On the other hand, however, the evidence presented also included dissimilarities between the Project and Arris II, including the fact that the 2040 Plan designated the area surrounding Arris II as “Planned Industrial/Commercial” use while the area surrounding the Project was designated only for “Commercial” use in the 2040 Plan. (2040 Plan at 143.) In addition, the land uses for the neighboring properties of Arris II included high-density residential use as well as single-family residential and commercial uses. (Doc. No. 25-3 at 8.) In contrast, the Project had no neighboring high-density use properties and instead the Project's neighboring properties were primarily single-family homes (designated for low density residential use) and commercial properties (designated for commercial use). (Doc. No. 66-3 at 5.) Finally, although the public raised concerns that both Arris II and the Project would exceed zoning requirements and increase traffic (Doc. No. 66-15 at 11; Doc. No. 66-19 at 18), the public raised a concern about increased criminal activity only with respect to the Project, not Arris II. (Doc. No. 66-9 at 7). Given this evidence, there remains a genuine issue of material fact concerning whether the Projects is sufficiently similar to Arris II, precluding summary judgment.

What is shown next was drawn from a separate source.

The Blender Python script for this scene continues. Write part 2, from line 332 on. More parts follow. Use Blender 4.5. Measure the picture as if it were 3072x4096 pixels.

In light of this decision, the Court need not address whether the evidence presented also contains a genuine fact dispute concerning the second prong of B/A's class-of-one claim (whether the City had a rational basis for any differential treatment).
ORDER
Based on the foregoing, and on all of the files, records, and proceedings herein, IT IS HEREBY ORDERED THAT:
1. Defendant City of Blaine's motion for summary judgment (Doc. No. 61) is denied; and
2. Plaintiff Blaine/Atlantic Funding, LLC's motion for summary judgment (Doc. No. 58) is denied.